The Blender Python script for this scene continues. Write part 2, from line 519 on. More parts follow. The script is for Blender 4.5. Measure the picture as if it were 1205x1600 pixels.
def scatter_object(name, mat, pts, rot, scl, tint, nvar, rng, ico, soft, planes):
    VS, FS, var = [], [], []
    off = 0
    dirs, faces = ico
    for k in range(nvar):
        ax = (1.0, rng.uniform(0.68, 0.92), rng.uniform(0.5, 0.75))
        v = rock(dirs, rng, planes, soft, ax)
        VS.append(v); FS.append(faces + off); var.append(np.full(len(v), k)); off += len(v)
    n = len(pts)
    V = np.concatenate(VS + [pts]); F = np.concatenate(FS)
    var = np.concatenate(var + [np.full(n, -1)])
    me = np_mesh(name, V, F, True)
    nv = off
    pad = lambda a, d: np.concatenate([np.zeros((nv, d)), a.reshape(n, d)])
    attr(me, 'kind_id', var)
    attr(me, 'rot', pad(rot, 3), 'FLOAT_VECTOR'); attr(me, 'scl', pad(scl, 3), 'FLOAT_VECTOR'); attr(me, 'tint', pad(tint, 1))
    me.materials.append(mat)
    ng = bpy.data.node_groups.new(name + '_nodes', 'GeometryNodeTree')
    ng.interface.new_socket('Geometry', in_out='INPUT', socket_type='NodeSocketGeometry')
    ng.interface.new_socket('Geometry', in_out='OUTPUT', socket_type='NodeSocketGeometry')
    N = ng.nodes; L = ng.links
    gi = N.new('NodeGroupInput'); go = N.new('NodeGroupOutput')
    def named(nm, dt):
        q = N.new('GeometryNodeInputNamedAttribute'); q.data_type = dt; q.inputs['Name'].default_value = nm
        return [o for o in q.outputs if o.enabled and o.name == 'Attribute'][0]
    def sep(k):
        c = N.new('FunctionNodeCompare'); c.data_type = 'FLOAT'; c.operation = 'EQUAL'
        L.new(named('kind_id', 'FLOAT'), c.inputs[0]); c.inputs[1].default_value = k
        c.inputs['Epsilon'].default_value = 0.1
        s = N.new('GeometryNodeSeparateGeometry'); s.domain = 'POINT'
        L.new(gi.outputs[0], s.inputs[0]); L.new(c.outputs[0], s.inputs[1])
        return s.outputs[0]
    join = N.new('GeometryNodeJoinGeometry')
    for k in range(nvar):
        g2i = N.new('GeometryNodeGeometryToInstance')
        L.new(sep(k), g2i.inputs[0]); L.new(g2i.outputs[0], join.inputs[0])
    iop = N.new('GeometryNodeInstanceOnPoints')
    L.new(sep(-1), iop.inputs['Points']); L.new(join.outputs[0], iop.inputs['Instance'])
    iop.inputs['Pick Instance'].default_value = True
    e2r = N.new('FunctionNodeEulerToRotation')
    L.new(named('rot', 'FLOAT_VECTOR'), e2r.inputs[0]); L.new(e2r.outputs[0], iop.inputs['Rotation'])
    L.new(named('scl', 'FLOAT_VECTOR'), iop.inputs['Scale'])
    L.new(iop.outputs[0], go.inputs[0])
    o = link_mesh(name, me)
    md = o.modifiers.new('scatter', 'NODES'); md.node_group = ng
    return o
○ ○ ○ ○
Copy every line verbatim.

The Blender Python script for this scene continues. Write part 2, from line 519 on. More parts follow. The script is for Blender 4.5. Measure the picture as if it were 1205x1600 pixels.
def scatter_object(name, mat, pts, rot, scl, tint, nvar, rng, ico, soft, planes):
    VS, FS, var = [], [], []
    off = 0
    dirs, faces = ico
    for k in range(nvar):
        ax = (1.0, rng.uniform(0.68, 0.92), rng.uniform(0.5, 0.75))
        v = rock(dirs, rng, planes, soft, ax)
        VS.append(v); FS.append(faces + off); var.append(np.full(len(v), k)); off += len(v)
    n = len(pts)
    V = np.concatenate(VS + [pts]); F = np.concatenate(FS)
    var = np.concatenate(var + [np.full(n, -1)])
    me = np_mesh(name, V, F, True)
    nv = off
    pad = lambda a, d: np.concatenate([np.zeros((nv, d)), a.reshape(n, d)])
    attr(me, 'kind_id', var)
    attr(me, 'rot', pad(rot, 3), 'FLOAT_VECTOR'); attr(me, 'scl', pad(scl, 3), 'FLOAT_VECTOR'); attr(me, 'tint', pad(tint, 1))
    me.materials.append(mat)
    ng = bpy.data.node_groups.new(name + '_nodes', 'GeometryNodeTree')
    ng.interface.new_socket('Geometry', in_out='INPUT', socket_type='NodeSocketGeometry')
    ng.interface.new_socket('Geometry', in_out='OUTPUT', socket_type='NodeSocketGeometry')
    N = ng.nodes; L = ng.links
    gi = N.new('NodeGroupInput'); go = N.new('NodeGroupOutput')
    def named(nm, dt):
        q = N.new('GeometryNodeInputNamedAttribute'); q.data_type = dt; q.inputs['Name'].default_value = nm
        return [o for o in q.outputs if o.enabled and o.name == 'Attribute'][0]
    def sep(k):
        c = N.new('FunctionNodeCompare'); c.data_type = 'FLOAT'; c.operation = 'EQUAL'
        L.new(named('kind_id', 'FLOAT'), c.inputs[0]); c.inputs[1].default_value = k
        c.inputs['Epsilon'].default_value = 0.1
        s = N.new('GeometryNodeSeparateGeometry'); s.domain = 'POINT'
        L.new(gi.outputs[0], s.inputs[0]); L.new(c.outputs[0], s.inputs[1])
        return s.outputs[0]
    join = N.new('GeometryNodeJoinGeometry')
    for k in range(nvar):
        g2i = N.new('GeometryNodeGeometryToInstance')
        L.new(sep(k), g2i.inputs[0]); L.new(g2i.outputs[0], join.inputs[0])
    iop = N.new('GeometryNodeInstanceOnPoints')
    L.new(sep(-1), iop.inputs['Points']); L.new(join.outputs[0], iop.inputs['Instance'])
    iop.inputs['Pick Instance'].default_value = True
    e2r = N.new('FunctionNodeEulerToRotation')
    L.new(named('rot', 'FLOAT_VECTOR'), e2r.inputs[0]); L.new(e2r.outputs[0], iop.inputs['Rotation'])
    L.new(named('scl', 'FLOAT_VECTOR'), iop.inputs['Scale'])
    L.new(iop.outputs[0], go.inputs[0])
    o = link_mesh(name, me)
    md = o.modifiers.new('scatter', 'NODES'); md.node_group = ng
    return o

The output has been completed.